Nasdaq Chief Executive Bob Greifeld said Wednesday that shareholders in Nordic bourse operator OMX would benefit from a linkup with the U.S.-based exchange, enabling the combined company to expand its business with Russian and eastern European companies.

"This will allow us to be in the best position to win more European IPOs (initial public offerings) ... to clearly win IPOs in the Russian, eastern Europe, central European environment," Greifeld told reporters. "This would allow both organizations really to be in the forefront of the globalization of exchanges (and) to compete very successfully across Europe."

Greifeld was in the Finnish capital briefly to talk to business leaders after similar meetings with major OMX shareholders in Sweden this week. He declined to give details of those meetings, but his visit was seen as an effort to persuade investors to support the Nasdaq $3.6 billion cash-and-share takeover offer over a rival $4 billion all-cash bid from the Dubai exchange.

Nasdaq had been under pressure to find a European partner after its offer for the London Stock Exchange failed, and announced this week that it would offload its 31% stake in the LSE.

Borse Dubai's all-cash, 230 Swedish kronor ($33.24) per-share bid values OMX at nearly 14% more than Nasdaq's offer from May 25.

Long-Term Cooperation

Greifeld declined to comment on the Dubai bid except to say that the two offers are "fundamentally different," because Nasdaq was looking for "long-term cooperation between the two exchanges."

"Our offer is understanding what the combined organization can do in the future, it's not a transaction of the moment," Greifeld said. "We believe in combined enterprises, as opposed to cash _ you know, you sell your shares and then don't really care, you don't have a vested interest in it."
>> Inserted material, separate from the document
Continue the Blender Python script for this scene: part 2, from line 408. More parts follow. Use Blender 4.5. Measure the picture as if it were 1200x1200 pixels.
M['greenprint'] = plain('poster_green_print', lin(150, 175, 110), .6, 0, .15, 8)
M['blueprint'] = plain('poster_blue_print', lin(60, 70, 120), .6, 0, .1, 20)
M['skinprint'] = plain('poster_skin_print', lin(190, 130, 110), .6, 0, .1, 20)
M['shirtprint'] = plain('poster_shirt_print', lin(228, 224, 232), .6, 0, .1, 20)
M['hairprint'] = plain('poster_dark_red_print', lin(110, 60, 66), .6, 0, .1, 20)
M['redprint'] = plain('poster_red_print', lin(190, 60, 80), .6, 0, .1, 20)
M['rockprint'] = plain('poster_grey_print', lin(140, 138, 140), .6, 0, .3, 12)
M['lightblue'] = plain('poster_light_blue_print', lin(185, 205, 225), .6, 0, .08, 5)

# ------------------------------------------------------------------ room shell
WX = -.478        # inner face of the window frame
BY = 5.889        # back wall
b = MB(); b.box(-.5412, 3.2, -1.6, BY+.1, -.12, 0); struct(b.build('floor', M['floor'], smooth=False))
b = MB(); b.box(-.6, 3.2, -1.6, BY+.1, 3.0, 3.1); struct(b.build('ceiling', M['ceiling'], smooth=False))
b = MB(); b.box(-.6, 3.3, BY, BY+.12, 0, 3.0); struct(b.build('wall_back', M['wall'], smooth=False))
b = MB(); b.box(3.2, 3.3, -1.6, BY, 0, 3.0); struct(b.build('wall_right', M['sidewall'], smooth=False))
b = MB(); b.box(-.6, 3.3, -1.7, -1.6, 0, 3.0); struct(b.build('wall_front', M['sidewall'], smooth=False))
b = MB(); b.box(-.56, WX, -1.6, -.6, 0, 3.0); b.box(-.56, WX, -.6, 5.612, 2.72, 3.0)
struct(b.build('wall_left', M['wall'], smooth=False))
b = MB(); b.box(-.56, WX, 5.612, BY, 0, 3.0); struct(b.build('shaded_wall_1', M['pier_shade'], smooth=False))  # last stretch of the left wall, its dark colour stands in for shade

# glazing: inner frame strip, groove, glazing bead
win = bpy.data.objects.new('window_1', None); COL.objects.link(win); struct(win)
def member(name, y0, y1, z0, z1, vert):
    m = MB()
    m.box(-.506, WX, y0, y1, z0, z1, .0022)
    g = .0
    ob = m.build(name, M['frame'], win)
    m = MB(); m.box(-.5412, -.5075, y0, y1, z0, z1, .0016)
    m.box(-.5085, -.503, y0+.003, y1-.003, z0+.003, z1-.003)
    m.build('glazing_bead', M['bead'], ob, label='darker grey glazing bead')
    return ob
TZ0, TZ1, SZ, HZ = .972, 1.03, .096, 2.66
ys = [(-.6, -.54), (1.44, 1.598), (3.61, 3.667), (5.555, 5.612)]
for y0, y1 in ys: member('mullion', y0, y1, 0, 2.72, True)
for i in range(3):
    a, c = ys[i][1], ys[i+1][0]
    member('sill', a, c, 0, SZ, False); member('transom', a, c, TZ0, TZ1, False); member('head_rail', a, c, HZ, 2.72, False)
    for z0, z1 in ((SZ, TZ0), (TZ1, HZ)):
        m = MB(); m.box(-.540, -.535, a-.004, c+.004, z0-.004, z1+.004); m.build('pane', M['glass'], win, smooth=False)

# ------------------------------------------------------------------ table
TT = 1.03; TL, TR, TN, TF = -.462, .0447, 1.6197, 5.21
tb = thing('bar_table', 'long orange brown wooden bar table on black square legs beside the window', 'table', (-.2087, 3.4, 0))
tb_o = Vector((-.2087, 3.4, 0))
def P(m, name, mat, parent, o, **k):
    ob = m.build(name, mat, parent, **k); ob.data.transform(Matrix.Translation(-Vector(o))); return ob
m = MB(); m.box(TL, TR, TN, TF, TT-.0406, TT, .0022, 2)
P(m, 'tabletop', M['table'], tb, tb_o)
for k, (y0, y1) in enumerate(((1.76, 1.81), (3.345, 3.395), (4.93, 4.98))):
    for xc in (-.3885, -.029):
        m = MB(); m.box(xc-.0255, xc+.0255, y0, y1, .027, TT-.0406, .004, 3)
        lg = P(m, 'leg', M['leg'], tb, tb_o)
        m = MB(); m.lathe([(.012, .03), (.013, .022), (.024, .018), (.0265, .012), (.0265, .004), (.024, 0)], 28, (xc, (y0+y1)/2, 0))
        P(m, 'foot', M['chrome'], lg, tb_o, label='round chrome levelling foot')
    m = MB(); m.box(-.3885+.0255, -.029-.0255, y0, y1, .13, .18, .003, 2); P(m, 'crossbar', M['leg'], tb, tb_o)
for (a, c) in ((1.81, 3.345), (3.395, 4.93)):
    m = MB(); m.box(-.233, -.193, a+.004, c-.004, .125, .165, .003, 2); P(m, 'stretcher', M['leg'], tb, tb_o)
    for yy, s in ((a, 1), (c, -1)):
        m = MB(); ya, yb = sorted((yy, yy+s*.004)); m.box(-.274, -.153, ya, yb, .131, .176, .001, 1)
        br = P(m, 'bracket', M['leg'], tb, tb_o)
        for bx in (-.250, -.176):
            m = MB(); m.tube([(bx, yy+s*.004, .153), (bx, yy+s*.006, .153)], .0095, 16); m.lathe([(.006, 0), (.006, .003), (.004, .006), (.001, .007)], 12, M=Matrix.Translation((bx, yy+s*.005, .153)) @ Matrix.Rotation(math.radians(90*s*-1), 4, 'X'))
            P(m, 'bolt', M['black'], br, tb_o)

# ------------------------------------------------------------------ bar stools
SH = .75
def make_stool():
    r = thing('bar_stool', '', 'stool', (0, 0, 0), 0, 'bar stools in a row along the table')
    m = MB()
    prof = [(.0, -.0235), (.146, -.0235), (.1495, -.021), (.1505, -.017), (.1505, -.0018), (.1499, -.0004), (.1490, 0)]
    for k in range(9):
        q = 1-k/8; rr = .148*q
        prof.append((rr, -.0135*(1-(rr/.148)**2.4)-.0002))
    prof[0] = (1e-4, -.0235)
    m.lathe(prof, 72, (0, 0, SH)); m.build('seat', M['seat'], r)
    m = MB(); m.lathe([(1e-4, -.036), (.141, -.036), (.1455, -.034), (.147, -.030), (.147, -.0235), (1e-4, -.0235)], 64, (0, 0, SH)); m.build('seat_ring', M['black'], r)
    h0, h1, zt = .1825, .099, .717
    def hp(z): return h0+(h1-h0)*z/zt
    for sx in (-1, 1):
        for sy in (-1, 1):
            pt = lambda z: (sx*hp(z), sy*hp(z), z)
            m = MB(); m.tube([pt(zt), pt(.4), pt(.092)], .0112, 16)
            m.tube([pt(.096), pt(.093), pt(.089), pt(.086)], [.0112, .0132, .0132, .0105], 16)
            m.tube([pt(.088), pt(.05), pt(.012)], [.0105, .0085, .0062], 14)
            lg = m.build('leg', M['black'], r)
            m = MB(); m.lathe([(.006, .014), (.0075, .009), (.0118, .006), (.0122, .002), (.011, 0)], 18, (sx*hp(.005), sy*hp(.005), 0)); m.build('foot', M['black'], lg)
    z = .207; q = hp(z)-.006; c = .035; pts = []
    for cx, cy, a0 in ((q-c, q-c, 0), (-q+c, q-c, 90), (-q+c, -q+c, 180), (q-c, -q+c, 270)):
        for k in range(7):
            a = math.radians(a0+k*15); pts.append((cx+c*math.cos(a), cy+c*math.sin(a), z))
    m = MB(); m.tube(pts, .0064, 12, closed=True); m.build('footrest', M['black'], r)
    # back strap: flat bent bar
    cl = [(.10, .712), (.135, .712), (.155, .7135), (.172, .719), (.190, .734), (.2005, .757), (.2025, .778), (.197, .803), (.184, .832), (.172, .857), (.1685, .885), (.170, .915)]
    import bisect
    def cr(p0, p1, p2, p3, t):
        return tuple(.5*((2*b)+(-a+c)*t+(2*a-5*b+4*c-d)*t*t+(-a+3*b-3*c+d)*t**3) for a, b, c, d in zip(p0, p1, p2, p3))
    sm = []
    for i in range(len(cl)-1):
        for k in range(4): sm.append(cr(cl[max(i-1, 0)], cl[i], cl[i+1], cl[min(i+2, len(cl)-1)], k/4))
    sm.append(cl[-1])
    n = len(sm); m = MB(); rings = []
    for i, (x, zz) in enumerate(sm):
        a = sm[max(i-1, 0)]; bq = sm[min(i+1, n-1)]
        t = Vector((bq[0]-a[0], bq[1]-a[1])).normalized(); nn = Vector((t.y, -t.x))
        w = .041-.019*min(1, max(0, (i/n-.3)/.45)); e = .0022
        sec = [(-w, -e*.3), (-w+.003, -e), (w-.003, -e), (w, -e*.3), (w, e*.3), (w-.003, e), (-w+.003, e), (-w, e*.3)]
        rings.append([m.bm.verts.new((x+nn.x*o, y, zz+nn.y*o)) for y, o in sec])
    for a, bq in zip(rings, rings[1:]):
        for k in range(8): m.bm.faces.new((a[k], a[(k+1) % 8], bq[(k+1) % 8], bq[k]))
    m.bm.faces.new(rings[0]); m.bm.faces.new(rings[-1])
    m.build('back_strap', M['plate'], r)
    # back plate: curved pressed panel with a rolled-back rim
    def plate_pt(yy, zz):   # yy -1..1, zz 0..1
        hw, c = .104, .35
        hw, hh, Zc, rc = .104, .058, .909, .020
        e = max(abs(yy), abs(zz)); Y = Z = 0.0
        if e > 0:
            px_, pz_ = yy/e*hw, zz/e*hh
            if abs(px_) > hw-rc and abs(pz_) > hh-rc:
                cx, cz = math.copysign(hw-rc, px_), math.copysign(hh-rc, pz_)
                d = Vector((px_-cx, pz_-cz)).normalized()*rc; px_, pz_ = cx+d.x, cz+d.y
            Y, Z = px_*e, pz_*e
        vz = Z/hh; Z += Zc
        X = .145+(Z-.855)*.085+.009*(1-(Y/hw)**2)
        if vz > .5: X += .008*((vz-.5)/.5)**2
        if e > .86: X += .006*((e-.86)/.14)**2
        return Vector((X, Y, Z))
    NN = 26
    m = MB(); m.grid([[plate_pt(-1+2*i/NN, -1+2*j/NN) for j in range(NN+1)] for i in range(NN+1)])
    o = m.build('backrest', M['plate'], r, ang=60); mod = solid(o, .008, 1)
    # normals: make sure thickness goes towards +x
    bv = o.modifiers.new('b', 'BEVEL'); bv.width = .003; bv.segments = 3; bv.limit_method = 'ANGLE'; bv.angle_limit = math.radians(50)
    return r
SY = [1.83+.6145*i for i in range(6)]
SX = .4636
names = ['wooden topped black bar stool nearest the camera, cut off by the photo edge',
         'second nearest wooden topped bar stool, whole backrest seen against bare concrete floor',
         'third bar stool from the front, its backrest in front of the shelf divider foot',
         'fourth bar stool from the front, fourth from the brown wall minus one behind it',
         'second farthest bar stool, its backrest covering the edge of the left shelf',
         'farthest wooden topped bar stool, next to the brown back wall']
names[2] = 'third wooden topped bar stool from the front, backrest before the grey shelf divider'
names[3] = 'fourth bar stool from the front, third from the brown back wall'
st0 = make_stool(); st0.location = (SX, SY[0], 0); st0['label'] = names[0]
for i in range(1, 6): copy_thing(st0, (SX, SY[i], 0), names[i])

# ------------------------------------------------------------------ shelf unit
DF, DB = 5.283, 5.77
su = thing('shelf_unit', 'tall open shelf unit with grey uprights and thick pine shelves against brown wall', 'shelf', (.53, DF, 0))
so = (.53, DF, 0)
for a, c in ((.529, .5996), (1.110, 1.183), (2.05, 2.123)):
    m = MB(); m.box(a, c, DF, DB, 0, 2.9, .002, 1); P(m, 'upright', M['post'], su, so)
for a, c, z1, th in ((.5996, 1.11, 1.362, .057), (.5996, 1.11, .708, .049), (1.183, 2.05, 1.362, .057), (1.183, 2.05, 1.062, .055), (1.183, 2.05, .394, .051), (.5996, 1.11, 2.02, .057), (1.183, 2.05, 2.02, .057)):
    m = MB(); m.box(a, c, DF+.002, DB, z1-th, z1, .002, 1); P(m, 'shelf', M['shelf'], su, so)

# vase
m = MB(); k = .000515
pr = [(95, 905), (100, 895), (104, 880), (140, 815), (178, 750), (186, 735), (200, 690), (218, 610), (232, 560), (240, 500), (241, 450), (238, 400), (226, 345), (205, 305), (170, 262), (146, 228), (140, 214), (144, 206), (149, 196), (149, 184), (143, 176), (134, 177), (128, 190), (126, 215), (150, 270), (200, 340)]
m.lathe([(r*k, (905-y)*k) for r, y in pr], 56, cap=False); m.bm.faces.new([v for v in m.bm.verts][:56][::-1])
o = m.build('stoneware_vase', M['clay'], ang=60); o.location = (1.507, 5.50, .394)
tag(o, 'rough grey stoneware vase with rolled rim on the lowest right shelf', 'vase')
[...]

Two of the biggest shareholders in OMX, Investor AB and Nordea Bank AB, have agreed to the Nasdaq deal, but are allowed to consider the new bid because it exceeded an agreed-on threshold of 220 kronor per share.

Investor spokesman Fredrik Lindgren said Tuesday that an all-share offer from Nasdaq "is definitely an alternative."

Authorities Investigate

Sweden's financial regulator is expected to announce a key decision Thursday that could complicate Borse Dubai's bid.

The Swedish Financial Supervisory Authority is investigating whether Borse Dubai broke the law when it announced on Aug. 9 - a week before its formal bid - that it had purchased 4.9% in OMX and had options for a further 22.5%.

The probe centers on whether the announcement actually constituted a takeover offer and, if so, whether Borse Dubai followed the correct procedures under Swedish law.

The decision could affect the bid at a later stage, because the financial authority has the power to block a deal if it finds that Borse Dubai doesn't meet the criteria of being a "fit and proper" owner of OMX.